人ごみの中、何故か知らない人と一緒に近くのバールに雪崩れ込み、そこでも歓声と今日の試合の感想をこれでもかと語り合う。こういう時、歌科の連中は声を嗄らすと大変だけれど、パトリック達は楽器奏者だからお構いなし。仕舞にはビールも掛け合って大変(笑)。でも、こんなしっちゃかめっちゃかなら何度あっても嬉しいね。
とっくに深夜を回ったところで(こっちの時間では2時近かった…)、はたと今日はカミュに電話をしていなかったと気が付いてちょっと時差が心配だったけれど電話したら出てくれた。ちょっと後ろはまだ騒いでいるし自分の声もそうとう掠れてたもんで、どうしたのか聞かれた。
今はもう明け方だけれど、高揚感は消えず、明日はどんな人と会ってもこの話しか出来なさそう。もう大分喉がひりひりしているけれど、まだ話したり無い感じだ。本当に、本当に嬉しい!!(おかげでまだ眠くならない・笑)

「胸が張り裂けそうな喜び!」への3件のフィードバック

  1. カミュ・ルーファス・バーロウ より: 返信

    よかったね(笑)。
    いい試合だったよ。心配した後半のテンポダウンもなかったし。ドイツは後半延長からPKを狙っていたみたいだから、その執着の差で負けたんだろう。
    …でも、こっちは結構大変なことになってるんだけどね…(苦笑)まあ、今のイタリアに深刻になれと言っても無理だな。

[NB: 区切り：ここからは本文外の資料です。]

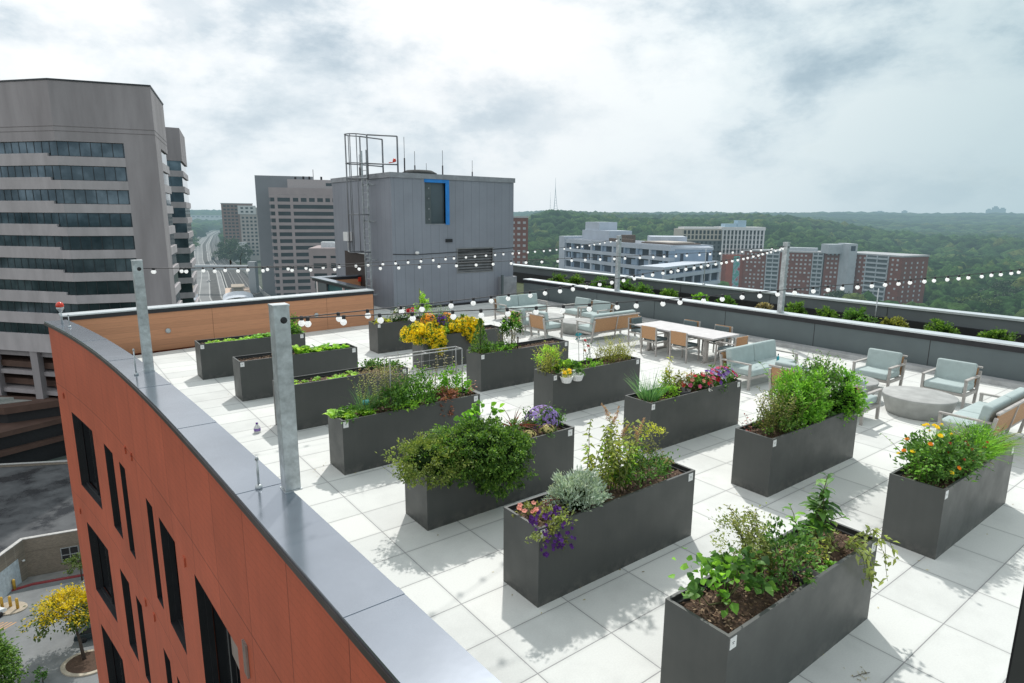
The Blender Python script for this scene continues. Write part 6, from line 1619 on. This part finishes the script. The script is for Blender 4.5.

  2. シュラ・アレクサンダー・コーツ より: 返信

    残念だが、全体を通してイタリアに分があったな。まあ、予選開始前には優勝候補にも入っていなかったチームが相手なのだから、そのくらいの差は見せて当然か。
    しかし、2点目は何だ、あれは。ゴール前でのんびりと歩く奴など、俺の祖父の祖国にはいらんぞ。

  3. サガ・エセルバート・シュローズベリ より: 返信

    今ワールドカップ禁止令が出ているので試合は見なかったんだが、イタリアが良い結果を出したようで、よかったね。おめでとう。
    我々のことは心配しなくていいよ、カミュ(笑)。掲示板を見たアイオリアが連絡をくれて、彼等の母上からも助言を貰ったので、なんとかなると思う。
    さて、こうなると決勝戦は、もしかするとフランス対イタリアになるかも知れないな。まあ、君達ならどちらが勝っても特に問題はないと思うが。